The Great Moderation, the period of stable growth between the early-90s and late-2000s, has been back underway again for several years, but with noticeably less momentum. In the US, UK and Eurozone, annual rates of GDP growth of 3 per cent and 4 per cent have been replaced by 1 per cent and 2 per cent.

Austerity takes some of the blame, but a larger slice of underperformance can be put down to changes in the way money is produced.

That banks create money when they lend has been a source of controversy among British economists since at least the 18th century. A constant feature of these money debates is the Currency School view – that the business of saving and lending should be separate from the business of money creation. Banks tend to over-lend in a boom and contract lending in a bust, making the money supply pro-cyclical and the economic cycle more extreme.

Throughout its history the Bank of England has attempted to control the amount of credit and money created by the banking system through various means such as interest rate changes and bank regulation.

Currency School thinking was behind Switzerland’s recent vote on “vollgeld”. The Swiss ended up rejecting it, allowing banks to continue to create electronic money. Vollgeld aside, the Currency School has scored a bigger victory in recent times. For some time now, banks have been required to hold greater levels of capital for each loan they make to businesses — rules formalised in the new regulatory framework known as Basel III, but which have been in place in some form or other since around 2008.

These rules make lending more expensive for banks. The result has been a substantial decline in the growth rate of bank lending to businesses, reducing the growth rate of the money supply.
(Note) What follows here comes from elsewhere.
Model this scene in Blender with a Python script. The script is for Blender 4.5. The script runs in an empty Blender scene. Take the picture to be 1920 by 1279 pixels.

The charts below show the money supply figures from the US, Eurozone and UK, which are published by their respective central banks.

They have various motorway-sounding names because definitions of money vary across borders and times. Central banks also have their own preferences; the US stopped publishing M3 in 2006, but it is still the best option and can be closely estimated. Bank lending to non-financial private sector companies (NFCs) is also shown.

Unable to borrow all they need from banks, companies have plugged their financing gap by selling shares and bonds (bonds account for the vast majority of this). Some bonds are bought by banks, but most go to investments funds – pension funds, insurance funds, sovereign wealth funds and separate funds designed to invest on their behalf.

In contrast to a bank loan, selling a bond to an investment fund does not create money. Investment funds have always been a major source of financing for companies in the US, accounting for a much larger share of corporate borrowing. Yet it has traditionally been less common in Europe due to the existence of a well-established banking system.

The following charts show that since 2008, while bank lending has been weak, non-financial companies have been successfully raising cash by issuing bonds and stocks. Again, the figures are presented differently by the respective central banks, but the message is the same – since the financial crisis, bank borrowing has been largely replaced by issuing bonds and shares to funds.

These figures also understate the case because over the past decade there has been rapid growth in so-called direct lending – a loan between one or two investment funds and a company. This type of lending is not included but is highly prevalent. Leveraged buyouts are now mostly funded by direct lenders rather than banks, in contrast to the pre-crisis years.